Dios había arriesgado demasiado al
enviar a Jesús como para permitir que el éxito de su misión peligrara por un
tumulto de interpretaciones humanas. Por eso las Escrituras son el sumario
autoritativo de todo lo “que Jesús comenzó a hacer y a enseñar” (Hch. 1:1).
La relación íntima entre escritura e
historia de salvación significa que el canon se cerró. La revelación en el
sentido bíblico ha cesado no por la lenta desaparición del período apostólico,
sino por el suceso del clímax glorioso en Cristo y el registro de sus acciones.
Puede haber una penetración fresca y una profundización del entendimiento de lo
que las Escrituras enseñan, pero ninguna palabra toma lugar sobre bases iguales
con lo que tenemos.
El NT es el legado de la era
apostólica. Aunque algunos escritores no eran técnicamente apóstoles (por
ejemplo: Marcos, Lucas, el autor de Hebreos), eran portadores de las enseñanzas
apostólicas, colegas cercanos a los testigos oculares. Nada se gana con volver
a examinar los libros excluidos por la iglesia de la edad patrística, y mucho
se perdería con la eliminación de cualquiera parte de nuestro canon. La única
posibilidad abierta es teórica: el descubrimiento de un documento de los
tiempos apostólicos cuyo contenido armonizara con las otras partes de las
Escrituras. Esta posibilidad es tan remota que los cristianos pueden esperar
hasta que suceda para entonces decidir qué hacer.
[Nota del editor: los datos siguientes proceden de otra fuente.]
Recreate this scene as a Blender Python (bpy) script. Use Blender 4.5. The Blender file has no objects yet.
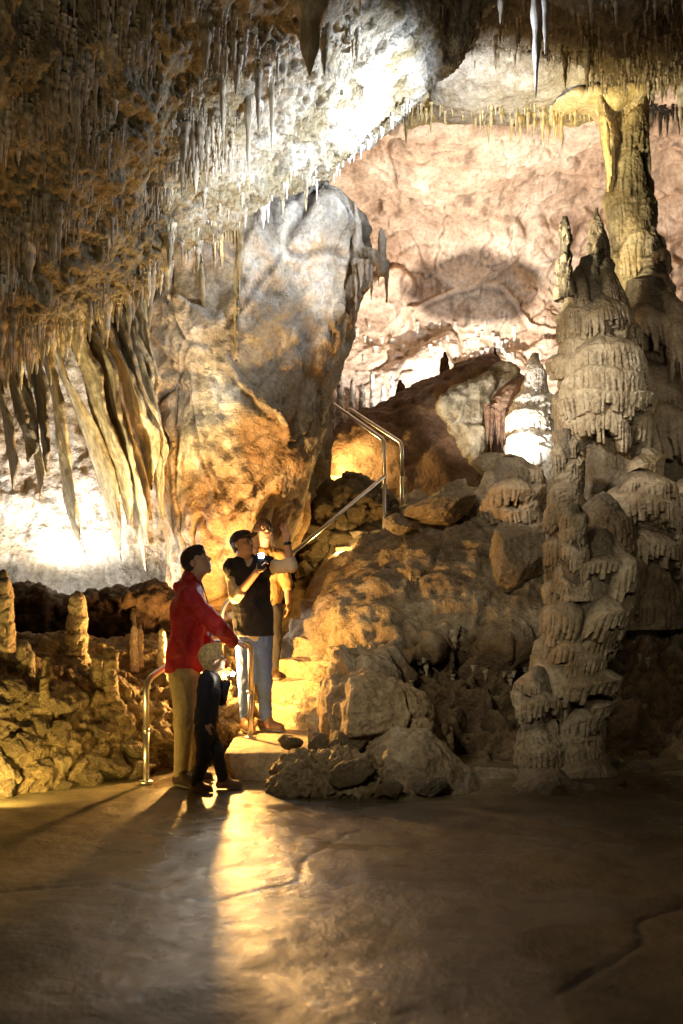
import bpy, math, random
import numpy as np
from mathutils import Vector, Matrix, Euler

random.seed(7)
rng = np.random.default_rng(11)
F = 996.0; HX = 341.5; HY = 589.0; CZ = 1.5      # focal length in pixels, principal column, horizon row, eye height

def P(px, py, Y):
    return ((px - HX) * Y / F, Y, CZ + (HY - py) * Y / F)

def PK(px, py, Y0, k):
    a = (HY - py) / F
    z = (CZ + Y0 * a) / (1 - k * a)
    Y = Y0 + k * z
    return ((px - HX) * Y / F, Y, z)

scene = bpy.context.scene
COL = scene.collection

# ------------------------------------------------------------------ noise
_G = np.array([[1,1,0],[-1,1,0],[1,-1,0],[-1,-1,0],[1,0,1],[-1,0,1],[1,0,-1],[-1,0,-1],
               [0,1,1],[0,-1,1],[0,1,-1],[0,-1,-1],[1,1,0],[-1,1,0],[0,-1,1],[0,-1,-1]], dtype=np.float32)

def _hash(ix, iy, iz, s):
    n = (ix * 73856093) ^ (iy * 19349663) ^ (iz * 83492791) ^ (s * 265443)
    n = n & 0x7fffffff
    n = ((n ^ (n >> 13)) * 1274126177) & 0x7fffffff
    return n ^ (n >> 16)

def gn(p, seed=0):
    p = np.asarray(p, dtype=np.float64)
    i = np.floor(p).astype(np.int64); f = (p - i).astype(np.float32)
    u = f * f * f * (f * (f * 6 - 15) + 10)
    out = 0
    for dx in (0, 1):
        wx = u[:, 0] if dx else 1 - u[:, 0]
        for dy in (0, 1):
            wy = u[:, 1] if dy else 1 - u[:, 1]
            for dz in (0, 1):
                wz = u[:, 2] if dz else 1 - u[:, 2]
                g = _G[_hash(i[:, 0] + dx, i[:, 1] + dy, i[:, 2] + dz, seed) & 15]
                out = out + wx * wy * wz * ((f[:, 0] - dx) * g[:, 0] + (f[:, 1] - dy) * g[:, 1] + (f[:, 2] - dz) * g[:, 2])
    return out

def fbm(p, octv=4, seed=0, gain=0.5):
    a, s, o = 1.0, 0.0, 0.0
    p = np.asarray(p)
    for k in range(octv):
        o = o + a * gn(p * (2.03 ** k) + 17.3 * k, seed + k); s += a; a *= gain
    return o / s * 1.6

def ridged(p, octv=4, seed=0):
    a, s, o = 1.0, 0.0, 0.0
    for k in range(octv):
        n = 1 - np.abs(gn(p * (2.1 ** k) + 9.1 * k, seed + k)) * 2
        o = o + a * n; s += a; a *= 0.5
    return o / s

def cell(p, seed=0):
    i = np.floor(p).astype(np.int64); f = p - i
    f1 = np.full(len(p), 9.0); f2 = np.full(len(p), 9.0); cid = np.zeros(len(p))
    for dx in (-1, 0, 1):
        for dy in (-1, 0, 1):
            for dz in (-1, 0, 1):
                h = _hash(i[:, 0] + dx, i[:, 1] + dy, i[:, 2] + dz, seed)
                q = np.stack([dx + (h & 255) / 255.0, dy + ((h >> 8) & 255) / 255.0, dz + ((h >> 16) & 255) / 255.0], 1) - f
                d = np.sqrt((q * q).sum(1))
                c = d < f1
                f2 = np.where(c, f1, np.minimum(f2, d)); f1 = np.where(c, d, f1); cid = np.where(c, (h & 1023) / 1023.0, cid)
    return f1, f2, cid

def sst(a, b, x):
    t = np.clip((x - a) / (b - a), 0, 1)
    return t * t * (3 - 2 * t)

# ------------------------------------------------------------------ mesh / object helpers
def tag(o, label=None, cat=None, group=None, kind=None):
    if label: o['label'] = label
    if cat: o['category'] = cat
    if group: o['group'] = group
    if kind: o['kind'] = kind
    return o

def link(name, me, mat=None, parent=None):
    o = bpy.data.objects.new(name, me)
    COL.objects.link(o)
    if mat is not None and me is not None and hasattr(me, 'materials') and not me.materials:
        me.materials.append(mat)
    if parent is not None: o.parent = parent
    return o

def empty(name, loc, label, cat, group=None, rz=0):
    o = bpy.data.objects.new(name, None); COL.objects.link(o)
    o.empty_display_size = 0.1
    o.location = loc; o.rotation_euler = (0, 0, rz)
    return tag(o, label, cat, group)

def mesh_np(name, V, Q, tint=None, smooth=True):
    me = bpy.data.meshes.new(name)
    V = np.ascontiguousarray(V, dtype=np.float32)
    if isinstance(Q, np.ndarray):
        k = Q.shape[1]; n = len(Q)
        me.vertices.add(len(V)); me.vertices.foreach_set('co', V.ravel())
        me.loops.add(n * k); me.loops.foreach_set('vertex_index', Q.astype(np.int32).ravel())
        me.polygons.add(n); me.polygons.foreach_set('loop_start', np.arange(0, n * k, k, dtype=np.int32))
        me.update(calc_edges=True)
    else:
        me.from_pydata([tuple(map(float, v)) for v in V], [], [tuple(map(int, q)) for q in Q])
    if smooth:
        me.polygons.foreach_set('use_smooth', np.ones(len(me.polygons), dtype=bool))
    put_tint(me, tint)
    me.validate()
    return me

def put_tint(me, tint=None):
    n = len(me.vertices)
    c = np.ones((n, 4), dtype=np.float32)
    if tint is not None: c[:, :3] = tint
    a = me.attributes.get('tint') or me.attributes.new('tint', 'FLOAT_COLOR', 'POINT')
    a.data.foreach_set('color', c.ravel())

def normals(V, Q):
    n = np.zeros_like(V)
    a, b, c, d = V[Q[:, 0]], V[Q[:, 1]], V[Q[:, 2]], V[Q[:, 3]]
    fn = np.cross(c - a, d - b)
    for j in range(4): 
        for ax in range(3):
            n[:, ax] += np.bincount(Q[:, j], weights=fn[:, ax], minlength=len(V))
    l = np.linalg.norm(n, axis=1, keepdims=True); l[l == 0] = 1
    return n / l

def grid_quads(nv, nu, wrap=False, flip=False):
    i = np.arange(nv * nu).reshape(nv, nu)
    if wrap: i = np.concatenate([i, i[:, :1]], 1)
    q = np.stack([i[:-1, :-1], i[:-1, 1:], i[1:, 1:], i[1:, :-1]], -1).reshape(-1, 4)
    return q[:, ::-1] if flip else q

def catmull(C, n):
    """C (m,...) -> (n,...) along axis 0"""
    C = np.asarray(C, dtype=np.float64); m = len(C)
    t = np.linspace(0, m - 1, n); i = np.minimum(t.astype(int), m - 2); f = t - i
    f = f.reshape((-1,) + (1,) * (C.ndim - 1))
    p0 = C[np.maximum(i - 1, 0)]; p1 = C[i]; p2 = C[i + 1]; p3 = C[np.minimum(i + 2, m - 1)]
    return 0.5 * ((2 * p1) + (-p0 + p2) * f + (2 * p0 - 5 * p1 + 4 * p2 - p3) * f * f + (-p0 + 3 * p1 - 3 * p2 + p3) * f ** 3)

def sheet(name, C, nv, nu, disp, mat, toward=(0, -1, 0), tint=None, world=False):
    """C[v][u] = (px, py, Y).  disp(V, N) -> signed distance along the normal"""
    C = np.array([[c if world else P(*c) for c in row] for row in C], dtype=np.float64)
    A = catmull(C, nv); A = catmull(np.swapaxes(A, 0, 1), nu); A = np.swapaxes(A, 0, 1)
    V = A.reshape(-1, 3); Q = grid_quads(nv, nu)
    N = normals(V, Q)
    if (N @ np.array(toward)).mean() < 0: N = -N; Q = Q[:, ::-1]
    V = V + N * disp(V, N)[:, None]
    me = mesh_np(name, V, Q, tint(V, N) if tint else None)
    o = link(name, me, mat)
    return o, V.reshape(nv, nu, 3), N.reshape(nv, nu, 3)

def surface_nets(G, org, h):
    nx, ny, nz = G.shape
    S = G < 0
    c = np.zeros((nx - 1, ny - 1, nz - 1), dtype=np.int8)
    for dx in (0, 1):
        for dy in (0, 1):
            for dz in (0, 1):
                c += S[dx:nx - 1 + dx, dy:ny - 1 + dy, dz:nz - 1 + dz]
    act = (c > 0) & (c < 8)
    I = np.argwhere(act); n = len(I)
    vid = np.full(act.shape, -1, dtype=np.int64); vid[act] = np.arange(n)
    corner = {}
    for dx in (0, 1):
        for dy in (0, 1):
            for dz in (0, 1):
                corner[dx, dy, dz] = G[I[:, 0] + dx, I[:, 1] + dy, I[:, 2] + dz]
    acc = np.zeros((n, 3)); cnt = np.zeros(n)
    ks = list(corner)
    for a in ks:
        for b in ks:
            if b > a and sum(abs(a[k] - b[k]) for k in range(3)) == 1:
                va, vb = corner[a], corner[b]
                m = (va < 0) != (vb < 0)
                t = np.where(m, va / np.where(va == vb, 1, va - vb), 0)
                for k in range(3): acc[:, k] += np.where(m, a[k] + t * (b[k] - a[k]), 0)
                cnt += m
    V = (I + acc / cnt[:, None]) * h + np.array(org)
    Q = []
    for ax in range(3):
        sl0 = [slice(None)] * 3; sl1 = [slice(None)] * 3
        sl0[ax] = slice(0, -1); sl1[ax] = slice(1, None)
        d = S[tuple(sl0)] != S[tuple(sl1)]
        o1, o2 = [(1, 2), (2, 0), (0, 1)][ax]
        E = np.argwhere(d)
        E = E[(E[:, o1] > 0) & (E[:, o2] > 0) & (E[:, o1] < G.shape[o1] - 1) & (E[:, o2] < G.shape[o2] - 1)]
        def cellid(a, b):
            e = E.copy(); e[:, o1] -= a; e[:, o2] -= b
            return vid[e[:, 0], e[:, 1], e[:, 2]]
        q = np.stack([cellid(1, 1), cellid(0, 1), cellid(0, 0), cellid(1, 0)], 1)
        ins = S[E[:, 0], E[:, 1], E[:, 2]]
        q = np.where(ins[:, None], q, q[:, ::-1])
        Q.append(q)
    return V, np.concatenate(Q)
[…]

Ciertamente ninguna afirmación de
revelación merece ser considerada después de la edad apostólica. Si armonizara
con las enseñanzas del NT, sería redundante, y si no, habría sospecha de tal
escrito.
Los cristianos pueden aceptar un
método subjetivo en cuanto a la revelación y admitirlo como autoridad en
conjunto con las Escrituras, cualquier escrito o pensamiento o idea que
parezcan dignos. O se puede tomar una posición autoritativa y permitir a un
líder eclesiástico o a un concilio que se adjudique todas las afirmaciones en
cuanto a la revelación. Pero ninguno de esto métodos rinde un tributo adecuado
al carácter histórico de la revelación o al papel definitivo de Cristo y de sus
apóstoles.
La revelación en el sentido bíblico no
es una colección de experiencias espirituales o de brillantes ideas religiosas.
Es el relato de la manera en que Dios ha actuado en la historia para traer
salvación, una salvación completamente dependiente en Jesús.
La tarea de la iglesia en este
intervalo entre los dos advenimientos de Cristo no es suspirar ansiosa por una
nueva revelación sino testificar de la salvación ya revelada y anticipar el
gran cumplimiento. Cuando éste se realice la iglesia no tendrá más necesidad de
la Biblia. Pero
hasta entonces la iglesia cristiana debe recordar que nació aferrada a un
canon. Y en un sentido más profundo que el que la iglesia ha conocido algunas
veces, debe vivir también de esa manera, si es que va a vivir.